The Red Detachment of Women, Jin Xie (1961, China). As mentioned above, I found this while hunting for Chinese films to watch on Amazon Prime that weren’t low-budget rom coms. It’s generally acknowledged to be a classic of Chinese cinema. The unwieldy title refers to the first women’s army formed by the communists in 1930s China. The film takes place on Hainan Island, a Kuomintang stronghold. Wu Qionghua, a housemaid for the local warlord, runs away after several failed attempts, joins the titular group, becomes its leader and helps liberate Hainan for the communists. It’s a solid piece of cinema, well-made and well-acted, but with nothing especially exciting about its cinematography or staging. Watching it, I couldn’t help thinking how Western – especially US – viewers would probably disparage the film as propaganda. And it is, it’s pure communist propaganda. But then so is the output of Hollywood. Propaganda, that is; not communist, obviously. Every Hollywood film is an advert for the so-called American Dream, every US film showcases the American lifestyle and its worship of consumer products. How is that different? Especially given many visitors to the US are now finding the country much less advanced than claimed (I was surprised on visiting Los Angeles in 2006 to see mobile phone networks advertising themselves using the claim they “dropped fewer calls” than their rivals. Dropped calls? Mobile providers haven’t done that in Europe since the 1980s.) Anyway, I would expect a communist film to extol the virtues of a communist life, just as I expect a US film to extol the virtues of a capitalist life (but let’s not forget the US has some of the least progressive employment legislation in the world, so capitalism not so good after all). Having said all that, The Red Detachment of Women is not about how wonderful life is under communism (a difficult sell, at the best of times), but about the struggle to create a communist state. Which might well apply to the struggle to create any type of state. Except, to be fair, it’s probably only a communist state that would put together a women-only army, which is a point in their favour. The Red Detachment of Women is not great cinema, but I think it is important cinema, and for that reason definitely worth seeing.

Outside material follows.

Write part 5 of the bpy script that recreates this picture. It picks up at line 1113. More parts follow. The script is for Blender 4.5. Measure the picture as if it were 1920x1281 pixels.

Ausma, Laila Pakalniņa (2015, Latvia). After some diligent searching on Amazon Prime, I managed to find a Latvian film. I’ve seen Estonian and Lithuanian films, but not Latvian. (I did find a recent Albanian one, but it turned out to a be a US production by Albanian immigrants.) Ausma, AKA Dawn, was Latvia’s entry for Best Foreign Film in 2016 Oscars but was not even nominated. It is… odd. Shot in black-and-white and set in the 1930s. It’s set on the eponymous collective farm and, according to Wikipedia, the plot is based on the story of Pavlik Morozov, a thirteen-year-old boy who denounced his father, the chairman of the village soviet, for selling forged documents. The father was sentenced to ten years in a labour camp and later executed. The boy was subsequently murdered by his male relatives. And while that may seem straightforward enough a story – Wikipedia points that there’s little evidence for it, despite the wealth of treatments of it, and it survives only as hearsay – that’s not exactly what I saw when I watched the film. As mentioned, it’s shot in a very crisp black-and-white, frequently from cameras placed in odd positions. The movie’s opening shot, for eamaple, is from the ground, looking up past a large snail centre-screen at a chicken. A later scene has the camera suspended vertically over the table, looking down, around which the actors are sitting. There are a lot shots like these. Young Morozov is readily identifiable, but I wasn’t entirely clear who was his father. I think it was the man the other men described as insane, and who then proved the point by pretending to gun down the rest of the soviet with a broom, before using the broom smash everything on the table. And… It all looks very, well, interesting, but I can understand why it failed to get a nomination. Parts of it looked gorgeous, some scenes were very funny (in a blackly comic sort of way), but the story seemed to jump around so much I had trouble following it. I will likely watch it again, and may well appreciated much more on a second viewing.